I’m older now than George Blanda was in this picture.  This is in his third decade of pro football. (L.V. Raiders archive.)

A couple of years ago, in The Before Times, the leadership of the National Docketing Association asked me to speak at its annual convention in Denver.  For those unfamiliar, the NDA is a fantastic coalition of court clerks, attorneys and law firm staffers who, simply put, make sure the trains run on time in the world of litigation.*  I’ve had the good fortune to work with many NDA members over the years, and I love Denver anyway, so it was an easy yes answer.  Thinking I’d give my stock CLE presentation about the Hague Service Convention and the minefield that lies before lawyers and law firm staffers whose opposing parties happen to be overseas, it would be easy to put an hour-long presentation together.

“No, Aaron, not a CLE session.  We want you to do the keynote.”

Um… huh?  [I’m eloquent that way.]

“The keynote, stupid.  The main event.  The big enchilada.  You know– the one where everybody is in the room?”  [I paraphrase for effect.  The NDA’s e-board is nothing if not professional.]

Well, that’s a different matter entirely, I thought, knowing I couldn’t get out of it.  These were clients, after all.

So what in the heck am I going to talk about?

I simply considered my audience, and it dawned on me.  Without skilled staff– or lawyers who pay close attention to detail– a case never even starts.  Sort of like a football game doesn’t kick off until, well, the kickoff.  And that requires somebody with both a monster foot and pinpoint precision.

Unless we’re talking about the Texas State Armadillos, the most maligned and ridiculed member of any gridiron squad is the kicker.**  It’s occasionally some guy from the former Soviet Bloc who couldn’t make it in the Premiere League, or he’s not the right size to play any other position, but he doesn’t do much else besides kick (the great George Blanda excepted– he was a kicker and QB).  He doesn’t get tackled, and he might actually hold the ball once a year.

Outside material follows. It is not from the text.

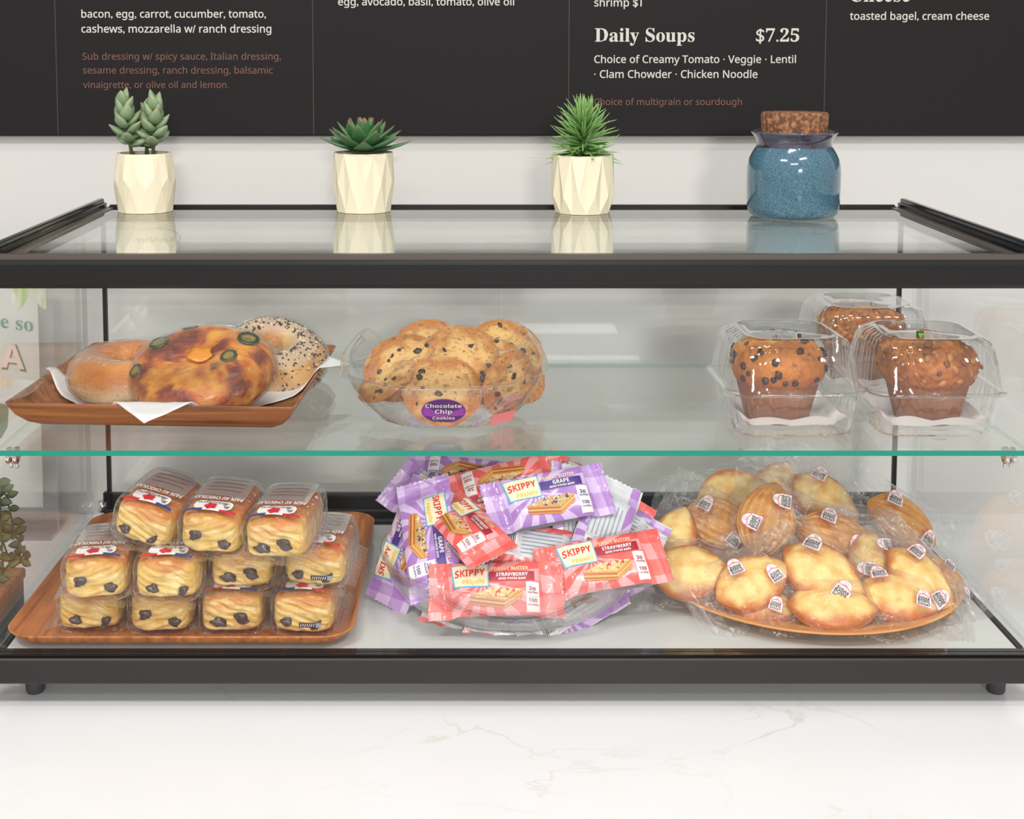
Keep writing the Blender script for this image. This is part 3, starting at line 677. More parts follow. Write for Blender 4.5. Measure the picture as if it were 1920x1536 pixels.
# ---- cookies
M_cookie = attr('cookie_dough', .62, bump=(210, .9, .0028), speck=(300, srgb(110, 62, 30), .60, .72))
M_choc = plain('dark_chocolate', srgb(56, 30, 26), .3, coat=.3)
ckg = 'wrapped chocolate chip cookies in the clear tub'
def cookie(seed, px, py, y, rad, elev, az, phi, label):
    t = thing('chocolate_chip_cookie', label, 'cookie', frame(aty(px, py, y), elev, az, phi), ckg)
    rn = random.Random(seed)
    def h(r, a): return .0055 * (1 - (r / rad) ** 3.2) + .0009 * N(r * 220 * math.cos(a) + seed, r * 220 * math.sin(a), seed) + .0012 * N(r * 90 * math.cos(a), r * 90 * math.sin(a), seed + 4)
    def rr(a): return rad * (1 + .035 * N(math.cos(a) * 1.5 + seed, math.sin(a) * 1.5) + .01 * N(math.cos(a) * 6, math.sin(a) * 6, seed))
    c0, c1 = srgb(196, 122, 52), srgb(232, 184, 112)
    b = MB()
    def top(i, j):
        a = 2 * math.pi * i; r = rr(a) * j; return (r * math.cos(a), r * math.sin(a), h(r, a) + .003)
    def bot(i, j):
        a = 2 * math.pi * i; r = rr(a) * (1 - j); return (r * math.cos(a), r * math.sin(a), -.0035 * (1 - (1 - j) ** 4) + .003 * (1 - j) ** 8)
    b.grid(top, 56, 20, 0, True, lambda i, j, p: mix(mix(c1, c0, sstep(.35, 1.05, j + .5 * FB(p[0] * 60 + seed, p[1] * 60, 1))), srgb(150, 92, 42), .6 * sstep(.25, .5, FB(p[0] * 130 + seed, p[1] * 130, 4))), False, True)
    b.grid(bot, 56, 8, 0, True, lambda i, j, p: mix(srgb(196, 128, 66), srgb(150, 92, 50), sstep(0, .3, j)), False, True)
    b.build('biscuit', M_cookie, t)
    for k in range(rn.randint(7, 9)):
        b = MB(); a, r = rn.random() * 6.28, rad * rn.uniform(.2, .9); s = rn.uniform(.002, .0047)
        b.blob((r * math.cos(a), r * math.sin(a), h(r, a) + .003), (s, s * rn.uniform(.5, .9), .0016), 8, 6, 0, None, Matrix.Rotation(rn.random() * 6, 3, 'Z'), .5, seed + k); b.build('chocolate_chip', M_choc, t)
    for k in range(3):
        b = MB(); a, r = rn.random() * 6.28, rad * rn.uniform(.2, .8); s = rn.uniform(.002, .004)
        b.blob((r * math.cos(a), r * math.sin(a), -.0033), (s, s * .7, .0012), 8, 6, 0, None, None, .5, seed + k); b.build('chocolate_chip', M_choc, t)
    b = MB()
    def wt(i, j):
        p = Vector(top(i, min(1, j))) * 1.0; return (p.x * 1.025, p.y * 1.025, p.z + .0016 + .0008 * N(p.x * 130, p.y * 320, seed))
    b.grid(wt, 48, 16, 0, True, None, False, True)
    b.grid(lambda i, j: (rr(2 * math.pi * i) * (1.025 - .06 * j) * math.cos(2 * math.pi * i), rr(2 * math.pi * i) * (1.025 - .06 * j) * math.sin(2 * math.pi * i), .004 - .009 * j), 48, 2, 0, True, None, False, True)
    b.build('plastic_wrap', M_wrap, t)
cookie(1, 828, 735, .1125, .0400, 47, 4, 10, 'chocolate chip cookie standing at the front of the tub behind the sticker')
cookie(2, 755, 692, .150, .0400, 46, -12, 75, 'cookie with a shiny streaked wrap at the upper left of the tub')
cookie(3, 806, 664, .172, .0400, 44, 6, 130, 'cookie mostly hidden at the back of the tub, left of its middle')
cookie(4, 862, 676, .156, .0400, 46, 3, 210, 'cookie with two dark chips in the back middle of the tub')
cookie(5, 945, 664, .180, .0410, 48, 10, 260, 'highest cookie, at the back right corner of the tub')
cookie(6, 922, 700, .152, .0410, 46, 12, 330, 'pale cookie between the front cookie and the tub right end')
cookie(7, 950, 718, .136, .0340, -6, 40, 20, 'cookie turned to show its brown underside at the front right of the tub')
cookie(8, 728, 716, .136, .0330, 56, -58, 40, 'cookie standing on edge against the left end of the tub')
cookie(9, 958, 698, .165, .0385, 44, 42, 100, 'cookie leaning on the right end wall of the tub')
# ---- muffins in clamshells
M_clam = clear('clamshell_plastic', (.972, .972, .972), f0=.055, rough=.025, bump=(60, .25, .002), haze=.02, power=2.6)
M_liner = two_tone('paper_liner', srgb(134, 84, 58), srgb(164, 108, 76), 40, .3, .7, .7)
M_muf = attr('muffin_crust', .55, bump=(220, .8, .003), coat=.1, speck=(170, srgb(140, 72, 26), .56, .75))
def clam_mesh():
    base, lid, fl = MB(), MB(), MB(); n = 160
    def ring(h, r, z, rib=0):
        o = resample(rrect(h, h, r, 10), n); out = []
        for k, (x, y) in enumerate(o):
            q = 1 + rib * (1 if math.sin(k * 2 * math.pi / n * 40) > 0 else -1) / h * (.9 if abs(x) > abs(y) * 1.02 or abs(x) > h * .35 else .15)
            out.append((x * q, y * q, z))
        return out
    base.rings([ring(.050, .016, .0022), ring(.0525, .017, .0, .0002), ring(.0545, .018, .003, .0006), ring(.0565, .020, .012, .0007), ring(.060, .022, .034, .0007), ring(.0615, .023, .0400)], 0, True, True, True)
    lid.rings([ring(.0625, .023, .0435), ring(.0615, .023, .048, .0007), ring(.0595, .024, .066, .0008), ring(.0570, .026, .080, .0008), ring(.053, .026, .0875, .0006), ring(.046, .024, .0915), ring(.041, .020, .0915), ring(.040, .020, .0900)], 0, True, True, False, True)
    fl.rings([ring(.0615, .023, .0400), ring(.0665, .026, .0400), ring(.0675, .026, .0412), ring(.0675, .026, .0425), ring(.0665, .026, .0437), ring(.0615, .023, .0435)])
    fl.tube([(x, -.0672, .0418) for x in [-.045 + .009 * k for k in range(11)]], .0012, 6)
    tab = MB(); tab.lathe([(.0001, .0385), (.008, .0385), (.0098, .0405), (.010, .0425)], 20, ctr=(-.006, -.0615))
    return base.mesh('base', [M_clam]), lid.mesh('lid', [M_clam]), fl.mesh('flange', [M_clam]), tab.mesh('latch', [M_clam])
CLM = clam_mesh()
def clam(px, py, y, rz, lc, lm, lp, kind, seed, dx=0):
    mw = Matrix.Translation((px, y, ZS + .0004)) @ Matrix.Rotation(R(rz), 4, 'Z')
    t = thing('clamshell_box', lc, 'clamshell', mw, 'clear ribbed muffin boxes on the shelf')
    for nm, me in zip(('base', 'lid', 'flange', 'latch'), CLM):
        o = bpy.data.objects.new(nm, me); COL.objects.link(o); o.parent = t
    b = MB()
    b.grid(lambda i, j: (-.0495 + .099 * i, -.0495 + .099 * j, .0042 + .006 * abs(N(i * 2.2 + seed, j * 2.2, 3)) * (abs(i - .5) + abs(j - .5)) * 2 + .010 * sstep(.36, .5, max(abs(i - .5), abs(j - .5)))), 20, 20)
    o = b.build('paper_sheet', plain('tissue_white', srgb(240, 236, 234), .8) if 'tissue_white' not in bpy.data.materials else bpy.data.materials['tissue_white']); o.matrix_basis = mw
    tag(o, lp, 'paper', 'paper sheets under the muffins')
    t = thing('muffin', lm, 'muffin', mw @ Matrix.Translation((dx, -.009, .0055)), 'muffins in clear boxes')
    H = .0385
    b = MB(); b.lathe([(.001, 0), (.029, 0), (.0305, .002), (.0392, H), (.0390, H + .003), (.037, H)], 144, rfn=lambda a, z: 1 + .014 * math.sin(a * 36) * sstep(0, .01, z)); b.build('paper_liner', M_liner, t)
    c0, c1, c2 = srgb(184, 100, 36), srgb(216, 132, 50), srgb(240, 200, 104)
    rn = random.Random(seed)
    def dome(i, j):
        a = 2 * math.pi * i; th = j * 1.0
        pr = [(.036, H - .004), (.043, H + .003), (.0455, H + .011), (.0455, H + .020), (.0425, H + .029), (.035, H + .0365), (.022, H + .0420), (.0005, H + .0435)]
        k = j * (len(pr) - 1); q = min(int(k), len(pr) - 2); f = k - q; r = pr[q][0] + (pr[q + 1][0] - pr[q][0]) * f; z = pr[q][1] + (pr[q + 1][1] - pr[q][1]) * f
        d = 1 + .03 * N(math.cos(a) * 2 + seed, math.sin(a) * 2, j * 3)
        if kind: d += .09 * max(0, FB(math.cos(a) * 6 + seed, math.sin(a) * 6, j * 8, 3)) * sstep(1.0, .8, j) + .03 * N(math.cos(a) * 14, math.sin(a) * 14, j * 16)
        return (r * d * math.cos(a), r * d * math.sin(a), H + (z - H) * (d if j > .4 else 1))
    def cf(i, j, p):
        n = FB(p[0] * 60 + seed, p[1] * 60, p[2] * 60); c = mix(c0, c1, sstep(.1, .6, j) + n * .7); c = mix(c, c2, sstep(.82, 1.0, j + .2 * n) * .8)
        if kind: c = mix(c, srgb(128, 66, 30), max(0, min(1, .45 + n * 1.6)) * sstep(1, .75, j) * .75)
        return c
    b = MB(); b.grid(dome, 96, 40, 0, True, cf, False, True); b.build('crumb', M_muf, t)
    b = MB(); nchip = 64
    for k in range(nchip if not kind else 130):
        i, j = rn.random(), rn.uniform(.18, .97); p = Vector(dome(i, j)); q = (p - Vector((0, 0, H + .012))).normalized()
        s = rn.uniform(.0026, .0043) if not kind else rn.uniform(.0014, .0034)
        if not kind: b.blob(p + q * .0006, (s, s * rn.uniform(.75, 1), s * .6), 10, 8, 0, srgb(58, 32, 26), q.to_track_quat('Z', 'Y').to_matrix() @ Matrix.Rotation(rn.random() * 6, 3, 'Z'), .5, k)
        else: b.blob(p, (s * 1.5, s, s * .7), 7, 5, 0, mix(srgb(126, 68, 30), srgb(204, 136, 66), rn.random()), q.to_track_quat('Z', 'Y').to_matrix() @ Matrix.Rotation(rn.random() * 6, 3, 'Z'), .3, k)
    b.build('chocolate_chips' if not kind else 'nut_topping', attr('muffin_topping', .4, coat=.2) if 'muffin_topping' not in bpy.data.materials else bpy.data.materials['muffin_topping'], t)
    if kind == 2:
        b = MB(); b.blob((-.008, -.002, H + .0445), (.005, .003, .0018), 10, 6, 0, srgb(110, 190, 60)); b.blob((-.008, .0005, H + .0468), (.0042, .0022, .0014), 10, 6, 0, srgb(90, 60, 40)); b.build('pumpkin_seed', bpy.data.materials['muffin_topping'], t)
clam(.3130, 0, .119, 1, 'clear clamshell box with the chocolate chip muffin, left in the front row', 'chocolate chip muffin with dark chips on its orange crust', 'white paper sheet under the chocolate chip muffin', 0, 3, -.008)
clam(.4490, 0, .117, -1, 'clear clamshell box in front, at the right end of the shelf', 'nut-crusted muffin with a green seed on top, front right', 'white paper sheet under the front right nut muffin', 2, 11, .002)
clam(.4350, 0, .272, 0, 'clear clamshell box behind the two front muffin boxes', 'nut-crusted muffin at the back, partly hidden by the front boxes', 'white paper sheet under the rear muffin', 1, 17, -.004)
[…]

In your average law office (does that even exist?), the docketing clerks and the paralegals don’t get much sunlight because it’s all shining on the litigators.  These people are unsung because their name isn’t on the door and they never step in front of a jury.

But of the top scoring leaders in NFL history, you have to go past the top twenty to get to a non-kicker.  What does that tell you about their effectiveness, their value?

Extend that analogy a bit.  What does that tell you about the clerks and paralegals in your firm?

Same answer: without some very talented people at those positions, you put fewer points on the board– if the game ever starts at all.  A kicker focuses on just one critical portion of the spectrum that is a football game, just like a clerk or para focus on a critical set of issues that lawyers, let’s face it… don’t.

So a little message for law firm staff: what you do… matters.  It matters just as much as the research and drafting and eloquent argument that your attorneys bring to a case.

And two takeaways for attorneys here:  (1) don’t get a big head– your support staff can make you or break you.  (2) Remember that, if you don’t pay attention to the minutiae of procedure, you can forget about collecting a judgment and making your client whole.


* It’s actually more staffers– para’s, LA’s, clerks– than lawyers, and that’s a good thing.  Staffers worry about deadlines and proper filing formats (procedural), while lawyers so frequently get hung up on the nuances of argument (substantive) that they forget timelines and font sizes– to their detriment.  I happily live in both worlds– yes, I’m a lawyer, but my bailiwick is procedural.

** Good luck finding the 1987 SNL clip “We Are the Kickers.”  Introduced by Walter Payton, the sketch lampooned the hell out of these guys.  It was funny, it was offensive, and it’s been scrubbed from the internet.

 

Another hat tip to the great Jan Stenerud, who is both a Norseman and a Kansas City transplant.